Leave out the pictures, and return only the lines running from the one that contains "Reconstruct this image" to the one that contains "COL = SC.collection", both included, exactly as they appear.

START Provided information

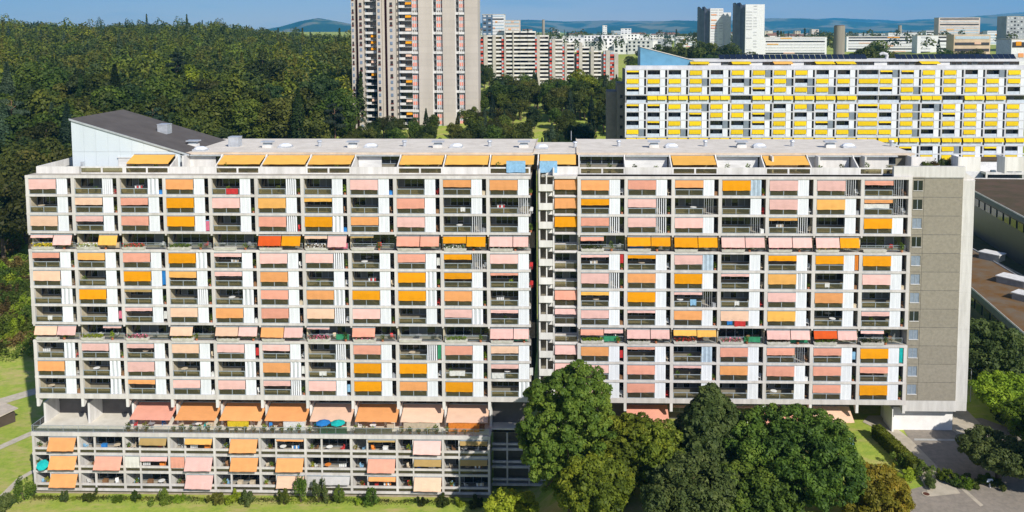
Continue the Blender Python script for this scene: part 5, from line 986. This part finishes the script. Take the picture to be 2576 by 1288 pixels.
# troughs along the two recessed balcony floors
PLANTS = {(0, 0, 0): ('yel', 'yellow'), (0, 0, 2): ('mid', 'red'), (0, 0, 3): ('fore', None), (0, 0, 6): ('brown', 'white'), (0, 0, 8): ('olive', None), (0, 0, 9): ('lime', 'white'), (0, 1, 0): ('olive', None), (0, 1, 2): ('mid', None), (0, 1, 3): ('mid', 'pink'), (0, 1, 4): ('dark', 'pink'), (0, 1, 5): ('yel', 'yellow'),
 (1, 0, 3): ('yel', None), (1, 0, 4): ('brown', None), (1, 0, 10): ('olive', 'red'), (1, 1, 0): ('lime', None), (1, 1, 2): ('olive', 'red'), (1, 1, 4): ('brown', None), (1, 1, 5): ('lime', None)}
for n, k in ((0, 3), (1, 8)):
    fl = 'upper' if n == 0 else 'lower'
    for wing in (0, 1):
        for i in range(11 if wing == 0 else 7):
            x = (i*B if wing == 0 else RX+i*B); pl = PLANTS.get((n, wing, i)) or ((rc.choice(['fore', 'olive', 'lime']), rc.choice([None, None, 'pink', 'white'])) if (i*7+n*3+wing) % 5 < 3 else None); what = f'trough full of {pl[1]+" flowers" if pl[1] else "green plants"}' if pl else 'empty pale trough'
            t = thing('planter_box', f'{what} on the {fl} recessed balcony floor, {WG(wing, i)}', 'planter', wpos(x+1.95, .12, ZT(k+1)+.175), 0, f'planter troughs on the {fl} recessed floor')
            obj('trough', cached('trough', lambda: MB().hexa(((-1.6, -.2, 0), (1.6, -.2, 0), (1.6, .22, 0), (-1.6, .22, 0), (-1.7, -.3, .42), (1.7, -.3, .42), (1.7, .28, .42), (-1.7, .28, .42))).mesh('trough', [TROUGH])), t)
            if pl: obj('foliage', tuft(260, 3.1, .55, .55, .12, pl[0], 3, pl[1]), t, (0, 0, .4))
            if i % 3 != 2 or (n, wing, i) in ((0, 0, 3), (0, 1, 0)): pot_thing(f'bushy pot plant beside the trough, {fl} recessed floor, {WG(wing, i)}', wpos(x+rc.uniform(3.9, 6.0), .25, ZT(k+1)+.175), rc.choice(['fore', 'lime', 'mid']), rc.uniform(.6, 1.2), i, 'pot plants on the recessed floors')
            c = rc.choice(['white', 'white', 'brown', 'beige', 'red', 'black', 'grey'])
            if rc.random() < .85: tag(obj('chair', chair_m(c), None, wpos(x+rc.uniform(4.0, 6.0), 1.1, ZT(k+1)+.13), rc.uniform(-1, 1)), f'{c} chair on the {fl} recessed floor, {WG(wing, i)}', 'chair', 'balcony chairs')
            if rc.random() < .5: c = rc.choice(['white', 'beige', 'grey']); tag(obj('table', table_m(c), None, wpos(x+rc.uniform(1.0, 3.0), 1.2, ZT(k+1)+.13)), f'{c} round table on the {fl} recessed floor, {WG(wing, i)}', 'table', 'balcony tables')
# screens tied to the rails of the recessed floors
for (n, wing, i, c, a, w) in ((1, 0, 6, 'green', 4.4, 1.9), (1, 1, 0, 'green', 3.6, 2.2), (1, 1, 4, 'green', 3.7, 2.6), (1, 0, 10, 'green', 3.6, 2.0), (1, 1, 3, 'green', 3.8, 2.4), (0, 0, 1, 'beige', .4, 6.0), (0, 0, 5, 'white', .3, 3.2), (0, 1, 1, 'blue', .6, 2.0), (0, 0, 6, 'pink', 3.6, 2.8)):
    k = 3 if n == 0 else 8; x = i*B if wing == 0 else RX+i*B
    tag(obj('balcony_screen', cloth_m(c, w, .75), None, wpos(x+a, .44, ZT(k+1)+1.12)), f'{c} fabric screen tied to the rail, {"upper" if n == 0 else "lower"} recessed floor, {WG(wing, i)}', 'screen')
# loggias: something in the slot beside the shutter, things behind open rails
for k in range(12):
    if not LEFT[k]: continue
    for wing in (0, 1):
        codes = LEFT[k].split() if wing == 0 else RIGHT[k].split()[1:]
        for i, c0 in enumerate(codes):
            x = i*B if wing == 0 else RX+i*B; z = ZT(k+1)+.12; where = f'{ORD[k]} row down, {WG(wing, i)}'; op = c0 == '--' or int(c0[1]) < 4; s = rc.random()
            if s < .30: c = rc.choice(['white', 'white', 'beige', 'red', 'brown']); tag(obj('chair', chair_m(c), None, wpos(x+6.2, .55, z), rc.uniform(-.8, .8)), f'{c} chair in the open slot, {where}', 'chair', 'balcony chairs')
            elif s < .48: pot_thing(f'pot plant in the open slot, {where}', wpos(x+6.22, .4, z), rc.choice(['fore', 'lime', 'mid']), rc.uniform(.5, 1.3), i+k, 'pot plants in the slots')
            elif s < .66: c = rc.choice(['white', 'white', 'beige', 'blue', 'brown', 'grey']); tag(obj('storage_box', box_m(c), None, wpos(x+6.2, .6, z), 1.57), f'{c} lidded box in the open slot, {where}', 'box', 'balcony boxes')
            elif s < .74: c = rc.choice(['white', 'red', 'pale blue', 'beige', 'pink']); tag(obj('hung_cloth', cloth_m(c, .5, 1.1), None, wpos(x+5.98, .2, z+1.7)), f'{c} cloth hung in the slot, {where}', 'cloth', 'hung cloths')
            if op and rc.random() < .62:
                s = rc.random()
                if s < .35: c = rc.choice(['white', 'white', 'beige']); tag(obj('table', table_m(c), None, wpos(x+rc.uniform(1.2, 3.2), .9, z+.25)), f'{c} round table behind the open rail, {where}', 'table', 'balcony tables')
                elif s < .65: pot_thing(f'pot plant behind the open rail, {where}', wpos(x+rc.uniform(.9, 3.6), .42, z+.35), rc.choice(['fore', 'lime', 'mid']), rc.uniform(.5, .9), i*3+k, 'pot plants behind the rails')
                elif s < .85: c = rc.choice(['white', 'pale blue', 'red', 'beige']); tag(obj('drying_rack', rack_m(c), None, wpos(x+rc.uniform(1.2, 3.2), .9, z+.3)), f'drying rack with {c} washing, {where}', 'drying rack', 'drying racks')
                else: c = rc.choice(['red', 'pale blue', 'white', 'beige']); tag(obj('hung_cloth', cloth_m(c, rc.choice([.7, 1.1]), .6), None, wpos(x+rc.uniform(.6, 2.8), .0, z+1.01)), f'{c} cloth over the glass rail, {where}', 'cloth', 'hung cloths')
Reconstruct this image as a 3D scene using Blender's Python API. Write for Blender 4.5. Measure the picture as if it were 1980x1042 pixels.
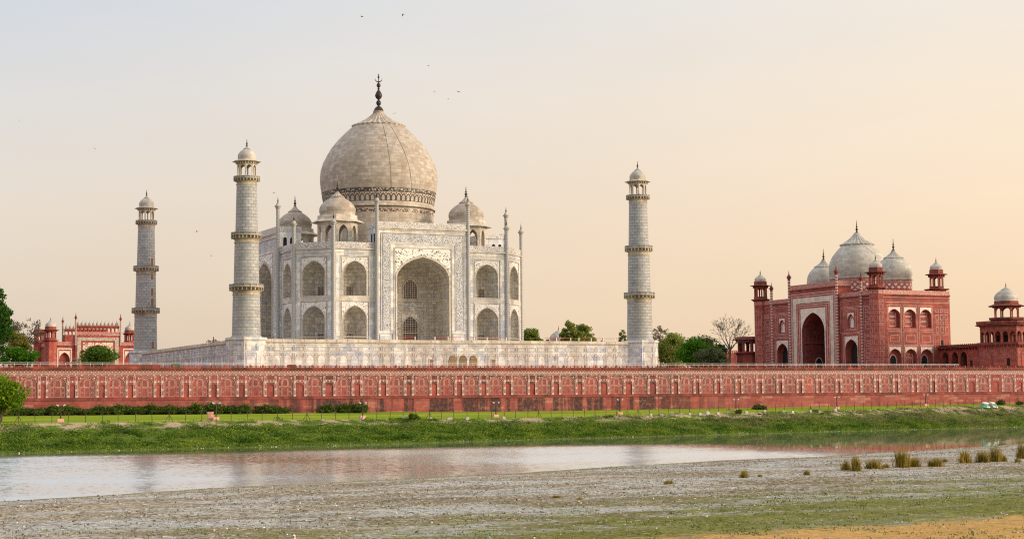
import bpy, math, random
import numpy as np
from mathutils import Vector, Matrix
R = math.radians
PI = math.pi
for o in list(bpy.data.objects): bpy.data.objects.remove(o)
SC = bpy.context.scene
COL = SC.collection

# ------------------------------------------------------------------ camera
CAM = Vector((-141.281, -382.358, -13.336))
yaw, pitch, roll = 0.430957, 0.0764479, -0.0086296
fw = Vector((math.sin(yaw)*math.cos(pitch), math.cos(yaw)*math.cos(pitch), math.sin(pitch)))
rt = Vector((math.cos(yaw), -math.sin(yaw), 0)); up = rt.cross(fw)
r2 = rt*math.cos(roll)+up*math.sin(roll); u2 = -rt*math.sin(roll)+up*math.cos(roll)
cd = bpy.data.cameras.new('camera'); cam = bpy.data.objects.new('camera', cd); COL.objects.link(cam)
m = Matrix((r2, u2, -fw)).transposed().to_4x4(); m.translation = CAM
cam.matrix_world = m
cd.sensor_width = 36; cd.lens = 36*3340.5/1980; cd.clip_start = 0.5; cd.clip_end = 20000
SC.camera = cam

# ------------------------------------------------------------------ light
SUN = Vector((0.80, -0.60, 0)).normalized(); SUN_EL = R(11)
SUNV = Vector((SUN.x*math.cos(SUN_EL), SUN.y*math.cos(SUN_EL), math.sin(SUN_EL)))
ld = bpy.data.lights.new('sun', 'SUN'); lo = bpy.data.objects.new('sun', ld); COL.objects.link(lo)
ld.energy = 4.0; ld.angle = R(24); ld.color = (1.0, 0.83, 0.62)
lo.rotation_euler = (-SUNV).to_track_quat('-Z', 'Y').to_euler()
lo.location = (0, 0, 200)

class NT:
    """small helper to write node trees"""
    def __init__(s, tree): s.t = tree; tree.nodes.clear()
    def n(s, kind, ins=None, **props):
        nd = s.t.nodes.new(kind)
        for k, v in props.items(): setattr(nd, k, v)
        for k, v in (ins or {}).items():
            sk = nd.inputs[k]
            if isinstance(v, bpy.types.NodeSocket): s.t.links.new(v, sk)
            elif isinstance(v, bpy.types.Node): s.t.links.new(v.outputs[0], sk)
            else:
                if isinstance(v, (tuple, list)) and len(v) == 3 and sk.type == 'RGBA': v = (*v, 1)
                sk.default_value = v
        return nd
    def math(s, op, a, b=0.0, c=None, clamp=False):
        i = {0: a, 1: b}
        if c is not None: i[2] = c
        return s.n('ShaderNodeMath', i, operation=op, use_clamp=clamp).outputs[0]
    def ramp(s, fac, stops, interp='LINEAR'):
        nd = s.n('ShaderNodeValToRGB', {0: fac}); cr = nd.color_ramp; cr.interpolation = interp
        while len(cr.elements) < len(stops): cr.elements.new(0.5)
        for e, (p, c) in zip(cr.elements, stops):
            e.position = p; e.color = (*c, 1) if isinstance(c, (tuple, list)) else (c, c, c, 1)
        return nd.outputs[0]
    def mix(s, f, a, b, mode='MIX'):
        nd = s.n('ShaderNodeMix', {}, data_type='RGBA', blend_type=mode)
        for i, v in ((0, f), (6, a), (7, b)):
            sk = nd.inputs[i]
            if isinstance(v, bpy.types.NodeSocket): s.t.links.new(v, sk)
            else: sk.default_value = (*v, 1) if isinstance(v, (tuple, list)) and len(v) == 3 else v
        return nd.outputs[2]
    def scalev(s, vec, sc, loc=(0, 0, 0)):
        return s.n('ShaderNodeMapping', {0: vec, 'Scale': sc, 'Location': loc}).outputs[0]
    def noise(s, vec, scale, detail=3, rough=.5, out=0):
        return s.n('ShaderNodeTexNoise', {'Vector': vec, 'Scale': scale, 'Detail': detail, 'Roughness': rough}).outputs[out]

W = bpy.data.worlds.new('World'); SC.world = W; W.use_nodes = True
t = NT(W.node_tree)
tc = t.n('ShaderNodeTexCoord')
sep = t.n('ShaderNodeSeparateXYZ', {0: tc.outputs['Generated']})
el = t.math('MAXIMUM', sep.outputs[2], 0.0)
# azimuth term: -1 in the east .. +1 in the west (towards the low sun)
az = t.n('ShaderNodeVectorMath', {0: tc.outputs['Generated'], 1: (0.906, -0.42, 0)}, operation='DOT_PRODUCT').outputs['Value']
azf = t.n('ShaderNodeMapRange', {0: az, 1: -0.36, 2: 0.26, 3: 0, 4: 1}).outputs[0]
east = t.ramp(el, [(0.0, (.72, .585, .47)), (.10, (.76, .645, .55)), (.17, (.72, .68, .66)), (.235, (.61, .655, .73)), (.5, (.90, .95, 1.05)), (1, (1.30, 1.28, 1.26))])
west = t.ramp(el, [(0.0, (.94, .685, .455)), (.10, (.975, .735, .515)), (.17, (.95, .78, .60)), (.235, (.88, .795, .69)), (.5, (1.0, .98, .95)), (1, (1.30, 1.28, 1.26))])
hz = t.mix(azf, east, west)
nz = t.noise(t.scalev(tc.outputs['Generated'], (1, 1, 4)), 3.0, 3)
hz = t.mix(1.0, hz, t.ramp(nz, [(.3, .97), (.7, 1.03)]), 'MULTIPLY')
b1 = t.n('ShaderNodeBackground', {0: hz, 1: 0.90})
sky = t.n('ShaderNodeTexSky', sky_type='NISHITA', sun_disc=False, sun_elevation=SUN_EL,
          sun_rotation=math.atan2(SUN.x, SUN.y), dust_density=4.0, air_density=1.0, altitude=170)
b2 = t.n('ShaderNodeBackground', {0: sky.outputs[0], 1: 0.05})
ad = t.n('ShaderNodeAddShader', {0: b1, 1: b2})
t.n('ShaderNodeOutputWorld', {0: ad})
SC.view_settings.view_transform = 'Standard'; SC.view_settings.look = 'None'
SC.view_settings.exposure = 0.0; SC.view_settings.gamma = 1.0
SC.cycles.max_bounces = 6; SC.cycles.transparent_max_bounces = 4
SC.cycles.use_denoising = False; SC.cycles.filter_width = 1.15

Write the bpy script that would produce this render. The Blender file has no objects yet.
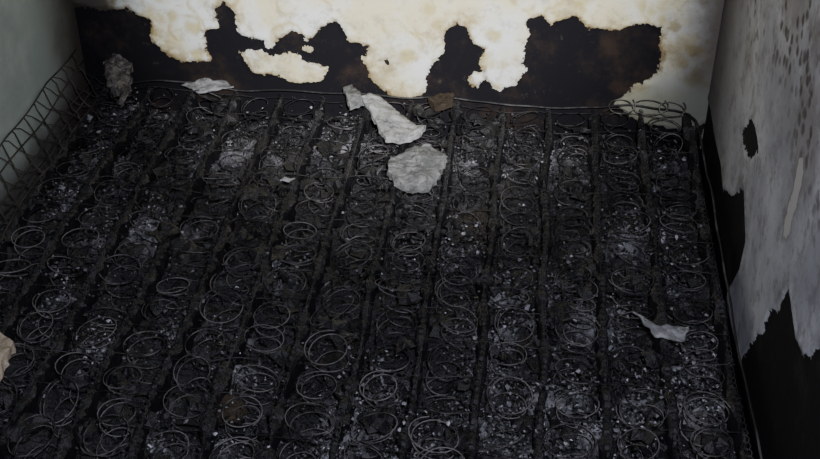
import bpy, bmesh, math, random
import numpy as np
from mathutils import Vector, Matrix, noise as mn
random.seed(7); rng=np.random.default_rng(7)
SC=bpy.context.scene; COL=bpy.context.collection
XL,XR,YB,ZM=-1.075,.44,2.45,.25      # left wall, right wall, back wall, mattress top
YF=-1.2; HC=2.4
# ------------------------------------------------------------ camera
cam=bpy.data.objects.new("camera",bpy.data.cameras.new("camera"));COL.objects.link(cam)
cam.location=(0,0,1.56);cam.rotation_euler=(math.radians(55),0,math.radians(6.2));cam.data.lens=50.5;cam.data.sensor_width=36
cam.data.clip_start=.02
SC.camera=cam
RM=cam.rotation_euler.to_matrix();EYE=Vector(cam.location)
def survey(p,ax,val):
    """photogrammetry: photo measurement -> true point on a known plane of the room"""
    d=RM@Vector(((p[0]-410)/1150,(229.5-p[1])/1150,-1));t=(val-EYE[ax])/d[ax];return EYE+d*t
BW=lambda L:[(q.x,q.z) for q in (survey(p,1,YB) for p in L)]
RW=lambda L:[(q.y,q.z) for q in (survey(p,0,XR) for p in L)]
MT=lambda L,z=ZM:[(q.x,q.y) for q in (survey(p,2,z) for p in L)]
# ------------------------------------------------------------ helpers
def mesh_obj(name,V,F,mat=None,smooth=False,parent=None):
    me=bpy.data.meshes.new(name)
    me.from_pydata([tuple(v) for v in V],[],[tuple(f) for f in F]);me.update()
    ob=bpy.data.objects.new(name,me);COL.objects.link(ob)
    if mat:me.materials.append(mat)
    if smooth:me.polygons.foreach_set("use_smooth",[True]*len(me.polygons))
    if parent:ob.parent=parent
    return ob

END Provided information

• **Output for this task**:
Reconstruct this image as a 3D scene using Blender's Python API. Write for Blender 4.5. Measure the picture as if it were 1980x1042 pixels.
import bpy, math, random
import numpy as np
from mathutils import Vector, Matrix
R = math.radians
PI = math.pi
for o in list(bpy.data.objects): bpy.data.objects.remove(o)
SC = bpy.context.scene
COL = SC.collection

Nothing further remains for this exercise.